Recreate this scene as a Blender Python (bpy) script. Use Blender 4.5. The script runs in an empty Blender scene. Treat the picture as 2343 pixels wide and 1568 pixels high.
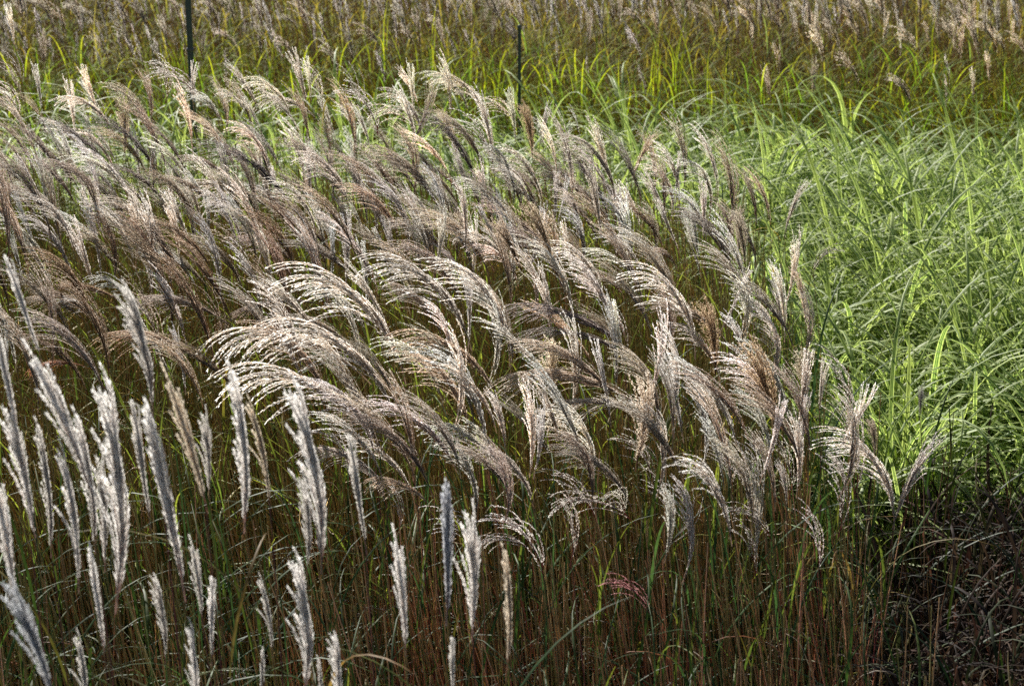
import bpy, math, random
import numpy as np
from mathutils import Vector, Matrix, Euler, Quaternion

random.seed(7)
rng = np.random.default_rng(11)
S = bpy.context.scene
COL = S.collection
R = math.radians

# ---------------------------------------------------------------- camera
CAM_H, PITCH, LENS = 3.6, R(17.2), 70.0
F = LENS / 36.0 * 2342.0            # focal length in pixels of a 2342 px wide picture
cam = bpy.data.cameras.new('camera')
cam.lens = LENS; cam.sensor_width = 36.0
cam.clip_start = 0.1; cam.clip_end = 2000
cam.dof.use_dof = True; cam.dof.focus_distance = 7.0; cam.dof.aperture_fstop = 5.6
camo = bpy.data.objects.new('camera', cam); COL.objects.link(camo)
camo.location = (0, 0, CAM_H); camo.rotation_euler = (math.pi/2 - PITCH, 0, 0)
S.camera = camo

# ---------------------------------------------------------------- world and sun
SUN_ELEV, SUN_AZ = R(33), R(-19)    # azimuth measured from +Y (the viewing direction), negative to the left
w = bpy.data.worlds.new('World'); S.world = w; w.use_nodes = True
nt = w.node_tree; bg = nt.nodes['Background']
sky = nt.nodes.new('ShaderNodeTexSky'); sky.sky_type = 'NISHITA'; sky.sun_disc = False
sky.sun_elevation = SUN_ELEV; sky.sun_rotation = SUN_AZ
nt.links.new(sky.outputs[0], bg.inputs[0]); bg.inputs[1].default_value = 0.05
sl = bpy.data.lights.new('sun', 'SUN'); sl.energy = 5.0; sl.angle = R(0.5); sl.color = (1.0, 0.965, 0.91)
so = bpy.data.objects.new('sun', sl); COL.objects.link(so)
sd = Vector((math.sin(SUN_AZ)*math.cos(SUN_ELEV), math.cos(SUN_AZ)*math.cos(SUN_ELEV), math.sin(SUN_ELEV)))
so.rotation_euler = sd.to_track_quat('Z', 'Y').to_euler(); so.location = sd*30
S.view_settings.view_transform = 'Standard'; S.view_settings.look = 'None'
S.view_settings.exposure = 1.15; S.view_settings.gamma = 1.0
S.render.engine = 'CYCLES'
S.cycles.max_bounces = 7; S.cycles.diffuse_bounces = 4; S.cycles.transmission_bounces = 5; S.cycles.glossy_bounces = 2
S.cycles.use_denoising = False

# ---------------------------------------------------------------- picture -> world
def ray(u, v):
    return Vector(((u-1171)/F, math.cos(PITCH) + (784-v)/F*math.sin(PITCH), -math.sin(PITCH) + (784-v)/F*math.cos(PITCH)))
def at_z(u, v, z):
    d = ray(u, v); t = (z-CAM_H)/d.z
    return Vector((0, 0, CAM_H)) + d*t
def at_y(u, v, y):
    d = ray(u, v); return Vector((0, 0, CAM_H)) + d*(y/d.y)
def depth(p):
    return p.y*math.cos(PITCH) + (CAM_H-p.z)*math.sin(PITCH)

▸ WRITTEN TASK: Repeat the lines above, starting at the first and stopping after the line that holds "from mathutils import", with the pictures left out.

▸ TASK RESULT:
Recreate this scene as a Blender Python (bpy) script. Use Blender 4.5. The script runs in an empty Blender scene. Treat the picture as 2343 pixels wide and 1568 pixels high.
import bpy, math, random
import numpy as np
from mathutils import Vector, Matrix, Euler, Quaternion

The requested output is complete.